Lately it feels like not only am I worrying about whether I made the right decision, at the right time, to open up about living with a mental illness, I also worry about whether the show will be a smashing success or a big, fat flop. {I’m banking on the huge success, especially since I know some of the brilliant, talented individuals signed up for auditions, but still, the fear creeps into the back of my mind when I’m not having a confident day.} I’m scared that our petition to convert This Is My Brave, LLC to This Is My Brave - the Foundation, a 501(c)3 non-profit will fall through, and even if it does work out, how will I figure out the grant-writing process having never done it before and will I ever be able to make a living out of my passion for mental health advocacy work so that I can contribute financially to our family? I am also intimidated by hard-core activists who might say that what I’m doing with the show is just a song-and-dance and it will never make a difference to the state of mental health programs in our country.
Man, hitting publish on this one is going to be incredibly unnerving.
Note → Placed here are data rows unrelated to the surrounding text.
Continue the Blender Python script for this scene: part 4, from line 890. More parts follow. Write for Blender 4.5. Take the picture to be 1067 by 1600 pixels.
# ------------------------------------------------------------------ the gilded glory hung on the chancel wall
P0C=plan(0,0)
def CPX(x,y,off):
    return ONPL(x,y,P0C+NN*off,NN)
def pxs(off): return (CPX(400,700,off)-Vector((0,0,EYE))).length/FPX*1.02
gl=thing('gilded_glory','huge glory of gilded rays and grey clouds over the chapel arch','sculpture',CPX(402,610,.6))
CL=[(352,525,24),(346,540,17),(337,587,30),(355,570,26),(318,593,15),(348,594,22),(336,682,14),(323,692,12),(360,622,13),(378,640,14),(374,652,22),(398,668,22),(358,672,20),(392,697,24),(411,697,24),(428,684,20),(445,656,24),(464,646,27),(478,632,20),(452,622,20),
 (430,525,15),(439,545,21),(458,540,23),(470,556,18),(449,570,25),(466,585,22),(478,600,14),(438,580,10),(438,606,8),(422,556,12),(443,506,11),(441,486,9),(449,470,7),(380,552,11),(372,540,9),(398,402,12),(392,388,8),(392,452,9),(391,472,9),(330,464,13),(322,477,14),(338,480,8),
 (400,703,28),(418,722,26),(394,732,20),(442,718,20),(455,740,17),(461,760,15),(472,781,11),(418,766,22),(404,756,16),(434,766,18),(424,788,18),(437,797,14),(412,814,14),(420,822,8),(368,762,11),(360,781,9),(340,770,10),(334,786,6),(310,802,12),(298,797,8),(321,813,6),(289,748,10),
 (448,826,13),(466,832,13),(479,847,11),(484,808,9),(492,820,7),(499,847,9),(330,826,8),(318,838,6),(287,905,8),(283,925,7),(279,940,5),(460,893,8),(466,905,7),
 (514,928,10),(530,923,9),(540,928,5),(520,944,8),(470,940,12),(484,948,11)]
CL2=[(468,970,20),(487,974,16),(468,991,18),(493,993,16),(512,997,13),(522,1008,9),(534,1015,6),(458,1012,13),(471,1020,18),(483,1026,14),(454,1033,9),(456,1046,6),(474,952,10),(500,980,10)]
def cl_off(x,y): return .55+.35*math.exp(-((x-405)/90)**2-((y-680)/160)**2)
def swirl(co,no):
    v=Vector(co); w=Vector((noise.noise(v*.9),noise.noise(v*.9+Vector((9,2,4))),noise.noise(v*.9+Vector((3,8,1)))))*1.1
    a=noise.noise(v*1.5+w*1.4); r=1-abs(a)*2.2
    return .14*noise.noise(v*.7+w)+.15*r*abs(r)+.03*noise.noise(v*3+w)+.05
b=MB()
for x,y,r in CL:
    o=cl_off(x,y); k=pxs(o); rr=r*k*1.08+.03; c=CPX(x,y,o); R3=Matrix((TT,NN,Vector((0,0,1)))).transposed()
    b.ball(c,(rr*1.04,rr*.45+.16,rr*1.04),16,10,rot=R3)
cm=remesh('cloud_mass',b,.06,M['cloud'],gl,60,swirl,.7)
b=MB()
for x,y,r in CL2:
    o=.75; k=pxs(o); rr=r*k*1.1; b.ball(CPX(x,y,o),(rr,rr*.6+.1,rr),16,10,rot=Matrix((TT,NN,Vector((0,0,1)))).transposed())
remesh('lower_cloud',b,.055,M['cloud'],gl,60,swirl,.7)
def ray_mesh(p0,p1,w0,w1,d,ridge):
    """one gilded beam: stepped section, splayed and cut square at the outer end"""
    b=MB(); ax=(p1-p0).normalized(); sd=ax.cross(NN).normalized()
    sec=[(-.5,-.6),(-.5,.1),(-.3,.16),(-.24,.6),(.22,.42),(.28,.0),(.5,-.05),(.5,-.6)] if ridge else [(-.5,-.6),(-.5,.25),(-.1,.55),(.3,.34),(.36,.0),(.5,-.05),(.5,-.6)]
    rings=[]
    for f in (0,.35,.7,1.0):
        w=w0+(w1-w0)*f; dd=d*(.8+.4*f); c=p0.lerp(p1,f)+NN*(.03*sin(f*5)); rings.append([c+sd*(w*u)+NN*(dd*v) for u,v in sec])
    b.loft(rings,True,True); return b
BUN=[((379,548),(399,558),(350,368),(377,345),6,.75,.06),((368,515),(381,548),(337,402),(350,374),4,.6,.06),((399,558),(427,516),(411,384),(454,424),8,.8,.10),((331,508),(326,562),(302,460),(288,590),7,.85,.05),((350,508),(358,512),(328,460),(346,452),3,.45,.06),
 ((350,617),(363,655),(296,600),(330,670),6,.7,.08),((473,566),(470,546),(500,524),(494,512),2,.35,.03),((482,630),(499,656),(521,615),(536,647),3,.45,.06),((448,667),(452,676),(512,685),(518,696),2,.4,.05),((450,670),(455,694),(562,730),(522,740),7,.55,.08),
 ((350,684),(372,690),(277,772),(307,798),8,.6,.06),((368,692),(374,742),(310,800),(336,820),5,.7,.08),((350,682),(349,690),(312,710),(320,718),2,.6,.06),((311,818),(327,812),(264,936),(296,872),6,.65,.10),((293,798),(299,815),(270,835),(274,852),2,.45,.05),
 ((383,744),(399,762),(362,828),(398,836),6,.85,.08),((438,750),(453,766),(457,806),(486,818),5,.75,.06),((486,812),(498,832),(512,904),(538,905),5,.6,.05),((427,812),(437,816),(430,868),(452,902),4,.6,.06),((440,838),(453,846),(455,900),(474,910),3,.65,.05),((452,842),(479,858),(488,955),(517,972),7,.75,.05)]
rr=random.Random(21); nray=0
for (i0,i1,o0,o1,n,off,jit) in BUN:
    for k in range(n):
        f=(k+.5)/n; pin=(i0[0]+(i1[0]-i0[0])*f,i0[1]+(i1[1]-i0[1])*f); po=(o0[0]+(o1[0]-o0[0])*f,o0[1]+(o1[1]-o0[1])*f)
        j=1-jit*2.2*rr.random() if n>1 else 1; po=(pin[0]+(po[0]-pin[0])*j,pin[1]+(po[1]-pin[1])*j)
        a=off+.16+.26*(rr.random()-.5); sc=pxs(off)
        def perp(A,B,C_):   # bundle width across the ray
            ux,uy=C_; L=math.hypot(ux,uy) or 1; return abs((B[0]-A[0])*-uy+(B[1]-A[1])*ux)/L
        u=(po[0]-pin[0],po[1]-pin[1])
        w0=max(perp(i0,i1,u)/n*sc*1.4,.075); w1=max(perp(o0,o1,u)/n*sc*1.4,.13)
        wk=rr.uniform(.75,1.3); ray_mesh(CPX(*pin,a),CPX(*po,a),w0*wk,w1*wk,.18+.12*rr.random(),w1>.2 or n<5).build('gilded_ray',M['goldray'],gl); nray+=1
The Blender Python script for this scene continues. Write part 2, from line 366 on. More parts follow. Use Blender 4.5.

I hate that I have these fears. On a good day, they barely whisper. But on a day when I can’t catch a break, it’s as if they are taunting me just to see if they can get a rise out of me. They choke me and sometimes cause me to worry so much I'm paralyzed with fear and in turn, nothing gets done and I stress even more about my ability to pull this off.
The thing is, even though these fears remain, I am the happiest I’ve ever been in my life. I know in my heart that I’m doing the right thing with my life. The emails I receive from people who have been touched by my writing drive me to keep going. To keep putting one foot in front of the other and to keep tapping on my keyboard each week. And this show/non-profit organization/community of people who are supporting each other through living with a mental illness, they are my tribe, my flock. I want them to know that I love them just the way they are and that they make me feel less alone and I hope I do the same for them. We’re all in this together and it feels so much better than the loneliness of hiding from what we’re afraid of.
Do you know the biggest lesson I’ve learned through this process of being scared and vulnerable and talking about my fears and my messy life openly? I’ve learned to trust my gut. That place in the middle which you can only sense when you’re super quiet and listening really, really closely, with intention to find purpose. I can feel it in my bones that I’m meant to do this and it brings me peace, no matter how loud my fears are on a particular day.
I’ve experienced what I have because I was meant to come out on the other side so that others can find hope. I truly believe this. So what if I have no idea what I’m doing? So what if I make mistakes along the way? These days I’m able to find comfort in the fact that I’m trusting the world with my messy, beautiful life.